The screening closes with another documentary, Between Wagons and the Moon (Brian Oh, 15 min., New York, 2016), which highlights a Colombian-American musician who lives in the border town of Nogales in the Mexican state of Sonora and whose songs incorporate the stories of migrants as well as those who have been deported to Mexico.

KIDS! 3 AND UP (Daily, noon-8 p.m., hourly screenings, Kids Art Yard)

Animation with substantially meaningful stories dominate the kids’ version of Fear No Film. The opening animated piece is Fetch (Shane Lewis and Kelly Loosli, 2 min., Utah, 2016), which involves teaching a dog to fetch a stick. The directors are affiliated with the Brigham Young University’s award-winning animation program.

The second film (otto) (Marieke Blaauw, Joris Oprins and Job Roggeveen, 10 min., Netherlands, 2015) is delightful and odd, but in the most positive way. There are two character stories at the outset: a girl enjoys having an imaginary friend (Otto) and a young couple are being told by their doctor that they are not going to have a baby. All the characters end up in a café and the woman is enchanted by the girl’s imaginary friend but then she steals him away. The story is carried through with excellent results ideal for a young audience, not a surprise for an animation team that also saw it’s a Single Life nominated for an Oscar in a prior year.

Another animated confection is Cavities-Super Sweet Friday Mornings (Spy Hop Productions, 2 min., Utah), which features student filmmakers using hand puppets to tell the story. Following is a surefire audience pleaser, The Sheriff’s A Chicken (Kelly Loosli, 5 min., Utah, 2016), also produced by BYU’s animation center. Kids will see the town’s new sheriff, who is a chicken, strive to remove the town’s most formidable criminal, Big Bad Jim.

Examples of Iranian filmmaker’s animation work are not just found in the categorical screenings at the City Library auditorium but also in the Art Yard. Light Sight (Seyed M. Tabatabaei, 7 min., Iran, 2016) is about a character trapped in a room who is trying to catch a hanging white light but finds it difficult because the room is filled with brightly colored spheres. At first, he is enchanted but then becomes frustrated and later angry because he cannot take control of the light, thanks to the spheres which are obstacles. At the end, he experiences a wonderful surprise.

The closing film in this screening will tickle any kid’s imagination. Stinky Feet (Michele Seidman, 11 min., North Carolina, 2016) tracks a child’s sock from the time the cotton seed is planted to the factory that makes the sock and then when it is presented as a pair by the child’s grandmother.

KIDS! 8 AND UP (Daily, noon-8 p.m., hourly screenings, Kids Art Yard)

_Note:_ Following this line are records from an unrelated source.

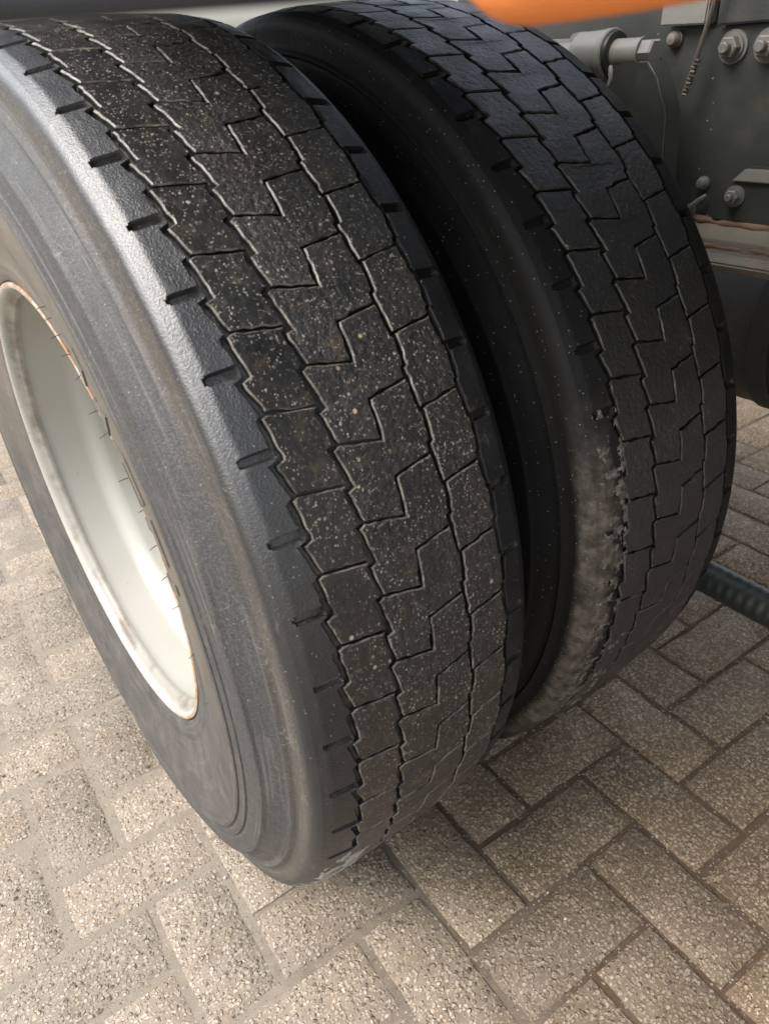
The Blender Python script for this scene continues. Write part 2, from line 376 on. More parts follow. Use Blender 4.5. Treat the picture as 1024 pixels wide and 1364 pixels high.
# groove centre lines, (t in pitches, x in metres), t going down
G1 = [(.64, -.0828), (.62, -.0872), (.11, -.0830), (.07, -.0900), (-.36, -.0828)]
def g1x(t):
    t = (t + .36) % 1.0 - .36
    pts = [(-.36, -.0828), (.07, -.0902), (.11, -.0828), (.60, -.0872), (.64, -.0828)]
    return float(np.interp(t, [p[0] for p in pts], [p[1] for p in pts]))
def g4x(t):
    t = (t + .76) % 1.0 - .76
    pts = [(-.76, .0843), (-.73, .0865), (-.28, .0883), (-.235, .0860), (.21, .0843), (.24, .0843)]
    return float(np.interp(t, [p[0] for p in pts], [p[1] for p in pts]))
BLOCKS = [
    # narrow row beside the outer shoulder
    ([(-.0828, .65), (-.0872, .62), (-.0830, .11), (-.0902, .07), (-.0828, -.35), (-.0385, -.47),
      (-.0440, -.02), (-.0380, .02), (-.0434, .455), (-.0386, .53)], .0021),
    # wide centre row cut by the Z sipes
    ([(-.0380, .02), (-.0440, -.02), (-.0376, -.51), (-.0437, -.54), (-.0380, -.98), (-.0010, -1.11), (.0010, -.60),
      (.0395, -.50), (.0393, -.38), (.0425, -.35), (.0438, .02), (.0417, .06), (.0398, .50), (.0010, .40), (-.0010, -.11)], .0018),
    # narrow row towards the chassis
    ([(.0417, .06), (.0438, .02), (.0425, -.35), (.0393, -.38), (.0417, -.94), (.0846, -.83), (.0843, -.76), (.0865, -.73),
      (.0883, -.27), (.0862, -.24), (.0846, .17)], .0018)]

def offset_poly(pts, d):
    n = len(pts); area = sum(pts[i][0] * pts[(i + 1) % n][1] - pts[(i + 1) % n][0] * pts[i][1] for i in range(n))
    sgn = 1 if area > 0 else -1; lines = []
    for i in range(n):
        a = Vector(pts[i]); b = Vector(pts[(i + 1) % n]); e = (b - a).normalized()
        nn = Vector((-e.y, e.x)) * sgn
        de = d * 1.0 if min(abs(a.x), abs(b.x)) > .03 and abs(a.x - b.x) < .010 else min(d, .0011)     # wide grooves round the tyre, narrow sipes across
        lines.append((a + nn * de, e))
    out = []
    for i in range(n):
        p, e = lines[i - 1]; q, f = lines[i]; cr = e.x * f.y - e.y * f.x
        if abs(cr) < .05: out.append(q.copy()); continue
        k = ((q.x - p.x) * f.y - (q.y - p.y) * f.x) / cr
        v = p + e * k; o = Vector(pts[i])
        if (v - o).length > d * 2.2: v = o + (v - o).normalized() * d * 2.2
        out.append(v)
    return out
def roughen(pts, seed, step=.0045, amp=.00085):
    out = []; n = len(pts)
    for i in range(n):
        a, b = pts[i], pts[(i + 1) % n]; k = max(1, int((b - a).length / step))
        for j in range(k):
            p = a.lerp(b, j / k); q = Vector((p.x * 160 + seed * 7.3, p.y * 160, seed * 3.1))
            s = .45 if j == 0 else 1.
            out.append(p + Vector((noise.noise(q), noise.noise(q + Vector((9, 4, 2))))) * amp * 2 * s)
    return out
def block_mesh(poly, w, seed, simple=False):
    P0 = [Vector((x, t * PL)) for x, t in poly]
    base = roughen(offset_poly(P0, w), seed) if not simple else offset_poly(P0, w)
    bm = bmesh.new()
    top = [bm.verts.new((p.x, p.y, 0)) for p in base]
    f = bm.faces.new(top); f.normal_update()
    if f.normal.z < 0: f.normal_flip()
    if not simple:
        bmesh.ops.inset_region(bm, faces=[f], thickness=.0011, depth=0, use_even_offset=True, use_boundary=True)
        for v in top: v.co.z = -.0012
    for g in bm.faces: g.material_index = 0 if g is f else 1
    # walls down to the groove floor
    be = [e for e in bm.edges if len(e.link_faces) == 1]
    r = bmesh.ops.extrude_edge_only(bm, edges=be)
    for v in [g for g in r['geom'] if isinstance(g, bmesh.types.BMVert)]: v.co.z = -DEPTH - .0012
    for g in r['geom']:
        if isinstance(g, bmesh.types.BMFace): g.material_index = 2
    sy = [v.co.y for v in bm.verts]; y0, y1 = min(sy), max(sy)
    step = .0065 if not simple else .016
    k = math.ceil(y0 / step)
    while k * step < y1:
        bmesh.ops.bisect_plane(bm, geom=bm.verts[:] + bm.edges[:] + bm.faces[:], plane_co=(0, k * step, 0), plane_no=(0, 1, 0), dist=1e-5); k += 1
    bmesh.ops.recalc_face_normals(bm, faces=bm.faces)
    big = [f for f in bm.faces if f.normal.z > .5]
    if big and sum(f.normal.z for f in bm.faces if f.calc_area() > 1e-6) < 0: pass
    return bm
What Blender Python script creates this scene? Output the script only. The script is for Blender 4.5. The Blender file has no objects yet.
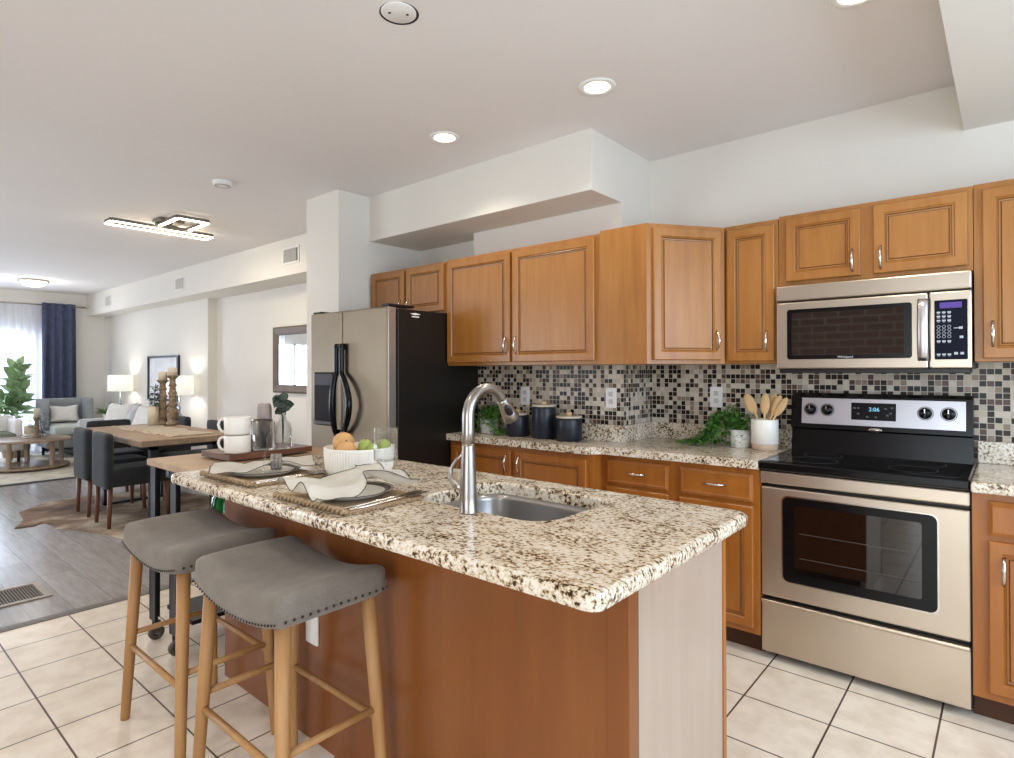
import bpy, bmesh, math, random
from mathutils import Vector, Matrix
random.seed(7)
PI = math.pi
C = bpy.context.scene.collection
S = bpy.context.scene

# ------------------------------------------------------------------ camera
F_PX, YAW, PITCH, ROLL, CXP, CYP = 589.863, -0.705688, 0.00546177, -0.00239567, 507.29, 366.93
CAM = Vector((0, 0, 1.335))
cs, sn = math.cos(YAW), math.sin(YAW)
fwd = Vector((sn*math.cos(PITCH), cs*math.cos(PITCH), math.sin(PITCH)))
right = Vector((cs, -sn, 0)); up = right.cross(fwd)
r2 = math.cos(ROLL)*right + math.sin(ROLL)*up
u2 = -math.sin(ROLL)*right + math.cos(ROLL)*up
cam = bpy.data.cameras.new('camera'); co = bpy.data.objects.new('camera', cam); C.objects.link(co)
cam.sensor_width = 36; cam.lens = F_PX/1014*36
cam.shift_x = -(CXP-507)/1014; cam.shift_y = (CYP-379)/1014
cam.clip_start = .02; cam.clip_end = 100
M = Matrix.Identity(4)
for i, v in enumerate((r2, u2, -fwd)):
    for j in range(3): M[j][i] = v[j]
M.translation = CAM
co.matrix_world = M
S.camera = co

# ------------------------------------------------------------------ world, daylight, exposure
S.view_settings.view_transform = 'Standard'; S.view_settings.look = 'None'
S.view_settings.exposure = -0.62; S.view_settings.gamma = 1; S.view_settings.use_curve_mapping = False
w = bpy.data.worlds.new('sky'); S.world = w; w.use_nodes = True
bg = w.node_tree.nodes['Background']; bg.inputs[0].default_value = (.80, .88, 1, 1); bg.inputs[1].default_value = 1.5

def area(name, loc, direction, sx, sy, power, col):
    l = bpy.data.lights.new(name, 'AREA'); l.shape = 'RECTANGLE'; l.size = sx; l.size_y = sy; l.energy = power; l.color = col
    o = bpy.data.objects.new(name, l); C.objects.link(o); o.location = loc
    o.rotation_euler = Vector(direction).to_track_quat('-Z', 'Y').to_euler()
    return o
# daylight through the far window, inferred openings and an added dining window
area('daylight_kitchen_window', (1.93, 1.3, 1.55), (-1, .02, -.12), 2.9, 1.5, 140, (.64, .80, 1))
area('daylight_patio_door', (0.0, -2.28, 1.15), (-.25, 1, .02), 1.8, 2.0, 90, (.84, .92, 1))
area('daylight_living_window', (-12.45, .6, 1.1), (1, 0, 0), 3.2, 1.8, 420, (.76, .86, 1))
area('added_dining_daylight', (-6.6, -2.25, 1.45), (0, 1, 0), 3.2, 1.5, 135, (.86, .92, 1))  # unseen dining window, added to bring in more daylight

# ------------------------------------------------------------------ materials
def lin(h):
    h = h.lstrip('#'); o = []
    for i in (0, 2, 4):
        c = int(h[i:i+2], 16)/255
        o.append(c/12.92 if c <= .04045 else ((c+.055)/1.055)**2.4)
    return tuple(o)+(1,)
def newmat(name):
    m = bpy.data.materials.new(name); m.use_nodes = True
    nt = m.node_tree; b = nt.nodes['Principled BSDF']
    return m, nt, b
def N(nt, t, **k):
    n = nt.nodes.new(t)
    for a, v in k.items(): setattr(n, a, v)
    return n
def coords(nt, scale=(1, 1, 1)):
    tc = N(nt, 'ShaderNodeTexCoord'); mp = N(nt, 'ShaderNodeMapping'); mp.inputs['Scale'].default_value = scale
    nt.links.new(tc.outputs['Object'], mp.inputs[0]); return mp.outputs[0]
def ramp(nt, fac, stops, const=False):
    r = N(nt, 'ShaderNodeValToRGB'); e = r.color_ramp
    if const: e.interpolation = 'CONSTANT'
    while len(e.elements) < len(stops): e.elements.new(.5)
    for el, (p, c) in zip(e.elements, stops):
        el.position = p; el.color = lin(c) if isinstance(c, str) else c
    nt.links.new(fac, r.inputs[0]); return r.outputs[0]
def noise(nt, vec, scale, detail=3, rough=.5):
    n = N(nt, 'ShaderNodeTexNoise'); n.inputs['Scale'].default_value = scale; n.inputs['Detail'].default_value = detail
    n.inputs['Roughness'].default_value = rough
    nt.links.new(vec, n.inputs['Vector']); return n.outputs[0]
def bump(nt, b, h, s=.2, d=.005):
    n = N(nt, 'ShaderNodeBump'); n.inputs['Strength'].default_value = s; n.inputs['Distance'].default_value = d
    nt.links.new(h, n.inputs['Height']); nt.links.new(n.outputs[0], b.inputs['Normal'])
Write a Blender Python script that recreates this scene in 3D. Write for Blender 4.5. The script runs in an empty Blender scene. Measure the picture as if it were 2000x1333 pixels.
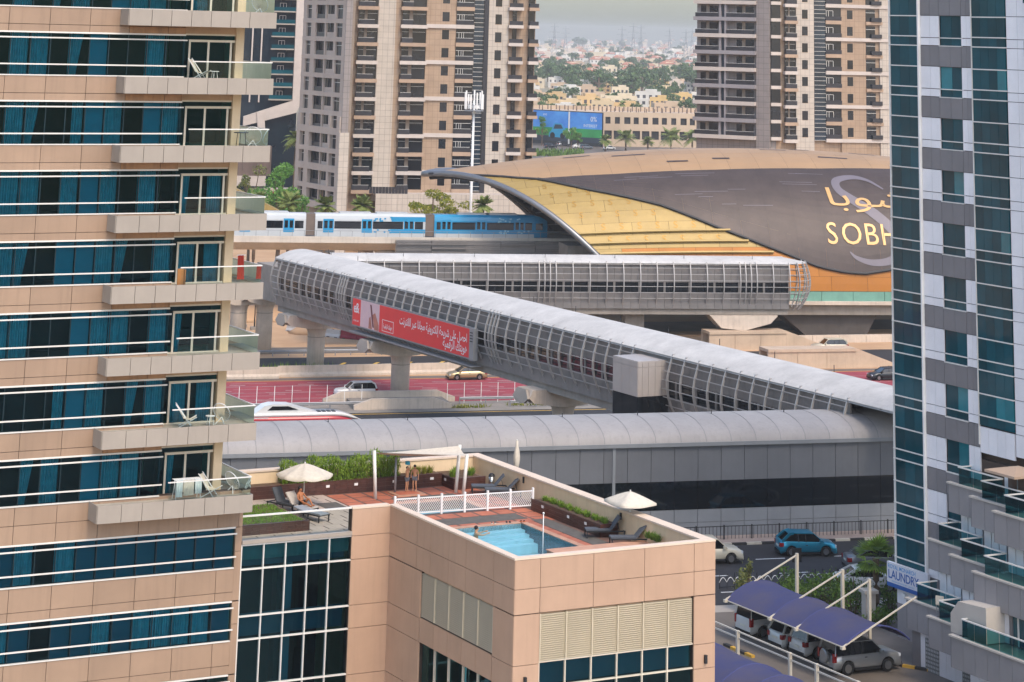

A mix of live narration and animation highlight the screening for older children. The first film is Super Girl (Vaani Arora and Hemant Gaba, 16 min., India, 2016), a smart story about a young girl, with a healthy curiosity about science, who is trying to figure out how to be a superhero and what unique power she should have. Kitten Witch (James Cunningham, 9 min., New Zealand, 2016) is a charming animation piece about a precocious kitten who must pass a test to become a witch but is frustrated until the witch makes an unexpected discovery.

The third film is a wonderful gem, Birdman (Yixing Li and Maisie Luo, 5 min., California, 2016), which was made possible through a grant from the Idyllwild Arts Academy foundation. In this stop-motion animation piece, the directors relayed the story of a young character resembling Icarus from classic mythology who desires to fly.

The screening closes with Mission Sunday (Rukshana Tabassum, 21 min., India, 2015) is about a 15-year-old boy who finds himself trapped in a time loop, which happens to be Sunday. And, the only way he can escape the trap is to master the art of managing his time so he can complete all the tasks that he is supposed to accomplish on that Sunday.